The New Machine on 'Westworld' Is Absolutely Terrifying

Photo credit: HBO
Photo credit: HBO

From Harper's BAZAAR

WARNING: Spoilers for Westworld Season 3 ahead.


If Westworld's first two seasons tackled whether or not hosts have free will, its third season seems to challenge whether humans do too. In last night's episode, the series introduced a monolithic machine called Rehoboam, which appears to calculate people's futures in the real world. Dolores (Evan Rachel Wood)—a host known for fighting for free will—first lays eyes on the machine during a tour from her tech tycoon boyfriend, Liam Dempsey (John Gallagher Jr.). His artificial-intelligence company, Incite, owns and runs Rehoboam.

Here's what we know about the mysterious system.

It basically plans out people's lives.

Named after the biblical character who was the son of Solomon and the first king of Judah, Rehoboam is a system that strategizes how people's futures will play out. It "uses its vast store of personal data to determine the life-paths of every human being," critic Christopher Orr wrote for The New York Times.

Liam's father, cofounder of Incite, created the Rehoboam system. "My dad thought the biggest problem in the world was unrealized potential," he tells Dolores. "He thought that if you could chart a course for every single person, then you could make the world a better place."

"A path for everyone," Dolores replies. Liam nods.

The show's co-creator, Lisa Joy, hinted at this concept while speaking to Variety, saying that like the hosts in the theme parks, real people also have cyclical routines to their lives. "When they're in the real world, doing their jobs, going home to their apartments, paying bills, they're a lot like hosts," she said. "They live on these small loops, and they have narratives that they're following that maybe they aren't fully in charge of."

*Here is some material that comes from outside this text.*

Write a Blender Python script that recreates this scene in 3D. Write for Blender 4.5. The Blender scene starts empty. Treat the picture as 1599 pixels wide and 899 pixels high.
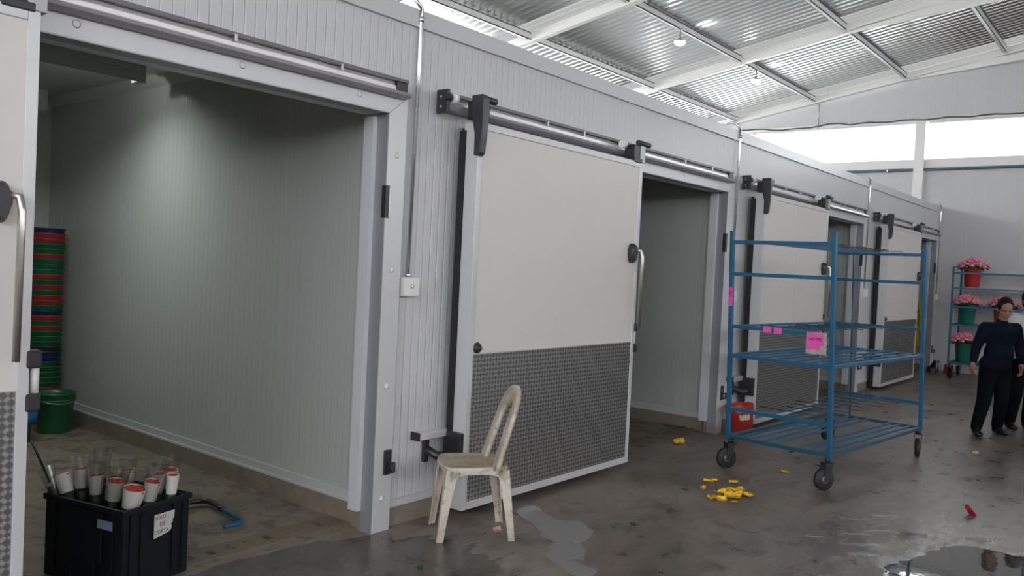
import bpy, bmesh, math, random
from mathutils import Vector, Matrix
PI = math.pi
rnd = random.Random(7)
scn = bpy.context.scene
col = scn.collection
# ------------------------------------------------------------------ camera, world, exposure
CAM = Vector((0, -3.656, 1.62))
yaw, pitch, roll = math.radians(51.053), math.radians(-1.562), math.radians(2.777)
fw = Vector((math.sin(yaw)*math.cos(pitch), math.cos(yaw)*math.cos(pitch), math.sin(pitch)))
rt = Vector((math.cos(yaw), -math.sin(yaw), 0)); up = rt.cross(fw)
r_ = rt*math.cos(roll) + up*math.sin(roll); u_ = up*math.cos(roll) - rt*math.sin(roll)
cam_d = bpy.data.cameras.new('camera'); cam = bpy.data.objects.new('camera', cam_d); col.objects.link(cam)
cam_d.sensor_width = 36; cam_d.lens = 1290.7*36/1599; cam_d.clip_start = .05; cam_d.clip_end = 200
cam.matrix_world = Matrix(((r_.x, u_.x, -fw.x, CAM.x), (r_.y, u_.y, -fw.y, CAM.y), (r_.z, u_.z, -fw.z, CAM.z), (0, 0, 0, 1)))
scn.camera = cam
world = bpy.data.worlds.new('overcast_sky'); scn.world = world; world.use_nodes = True
bg = world.node_tree.nodes['Background']; bg.inputs[0].default_value = (.98, .985, 1, 1); bg.inputs[1].default_value = 6.0
scn.view_settings.view_transform = 'Standard'; scn.view_settings.look = 'None'
scn.view_settings.exposure = 0.3; scn.view_settings.gamma = 1; scn.view_settings.use_curve_mapping = False
scn.cycles.max_bounces = 10; scn.cycles.diffuse_bounces = 5; scn.cycles.glossy_bounces = 4
scn.cycles.transmission_bounces = 6; scn.cycles.transparent_max_bounces = 12
scn.cycles.sample_clamp_indirect = 8; scn.cycles.use_denoising = True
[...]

It also seems to track world events.

Westworld fans get a taste of Rehoboam's system in the Season 3 teasers, which show graphics that seem to depict a circular timeline of human history. The imagery maps out "divergences" or moments of crisis that include both real, recent events (like protests in Hong Kong and Donald Trump's impeachment) and fictional, future ones (like the assassination of the U.S. president-elect in 2024 or a second Russian Civil War in 2037).

"For the first time, history has an author, a system" Vincent Cassel's Serac narrates in one clip. "And up until very recently, the system was working. But there's someone we haven't accounted for: you." According to this preview, it appears the system he's talking about is called Solomon. The timeline indicates the system was "initiated" with a "Solomon build" in 2039.

So how does Rehoboam tie in? In the Bible, Rehoboam was the son of King Solomon, the famed, wise leader of Israel, which was unified and powerful under his reign. When Rehoboam took over, the kingdom became divided. Esquire's Gabrielle Bruney suggested that the biblical references could tie into the Westworld plot.

"Just as leadership of Incite has been passed from father to son in the Dempsey family, it makes sense that the system’s Solomon build might have been replaced by a Rehoboam build. But the name suggests that while the Solomon system might have ushered in an era of world peace, things are going to get a bit rockier in the Rehoboam generation."

Only Serac knows what Rehoboam really does.

Liam reveals to Dolores that he's just a figurehead at Incite; he doesn't actually know what Rehoboam really does. "Sometimes I wish I could just turn the whole fucking thing off. Kill it," he vents. But he doesn't have control over the machine—he never has.

"After my father died, his partner locked me out of the system. I have read access to the outer layers but nothing deeper," he adds. "No one knows what the system is doing, other than its original architect." At the end of the episode, we learn that architect is Engerraund Serac, but we don't know where he is ... yet.

Westworld airs Sundays at 9 p.m. eastern on HBO.